Hyper-expensive deals are a problem, but not so much so for investors. YC companies could easily be two or three times as likely to be successful as average startups, and as long as investors pick the good startups, they will do well regardless of the terms. YC has not yet proven to be a bubble; investors have done very well with these deals.Instead, the main losers from these inflated valuations are the startup founders. Raising a seed round at a high valuation when you have relatively little traction is risky and damaging, and is generally done for the wrong reasons. Here are the main problems I've seen startups run into when they raise money at very high valuations.
Raising subsequent rounds gets much more difficult
You can usually only raise money on a promise once, and your seed round is the time to do it. This is your opportunity to partner with investors who want to invest in your team, your product, and your market. Investors will give you an implied valuation of millions of dollars in spite of the fact that little to no money is coming into your company.
The next round is not as forgiving. Series A investors do much deeper diligence on your revenues, operational costs, market potential, and key metrics, and they want to invest at a price that is (somewhat) grounded in reality. If you can't show investors serious traction 18 months after your seed round when you run out of money, you will get into trouble. You run the risk of raising a down round at a lower valuation (which brings on all kinds of problems), or not being able to raise more money at all.
Lower quality investors
Top tier investors often pay premiums to invest in good companies because they are actually very good. However, when a given startup artificially inflates its pricing relative to what it should be, it often ends up pushing out those high quality investors who know a good deal when they see one.

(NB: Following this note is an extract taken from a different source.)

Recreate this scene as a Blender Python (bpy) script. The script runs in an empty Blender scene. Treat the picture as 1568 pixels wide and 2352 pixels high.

Another unfortunate consequence is that the investors you do get will be lower quality to you than they would be had you given them a better price. Because they will own a smaller stake in your company and feel less invested, they will be less incentivized to help you.
Waste of time
This is a really important one. Despite how it often seems, a startup CEO's main job is not actually to raise money; it's to lead the company to success. Fundraising is distracting from the important working of building a business, and should be done as quickly as possible.
When founders decide to raise at an obscene valuation, they can spend several weeks or months speaking to investors, and worse, all of their cognitive focus and emotional energy. Picking a reasonable valuation allows you get investors much more quickly so you can get back to building your business.
Some math
Just to drive home how insignificant the seed valuation of a startup is to the founders, here's a quick example.
If a startup raises a million dollars on a $4mm cap convertible note, it gives away 20%; if it raises a million on a $9mm cap note, it gives away 10%. For a founder who owns 30% of the company, we are talking about a difference between diluting down to 24% vs. 27%. *It just won't matter.* There will be a bigger variance in your eventual exit price based on the whims of your acquirer's M&A team that day, so forget about the equity.
Founders aim for high valuations so they can raise more money, suffer less dilution, and enjoy the internal satisfaction (or external competition with other founders) of running a valuable business.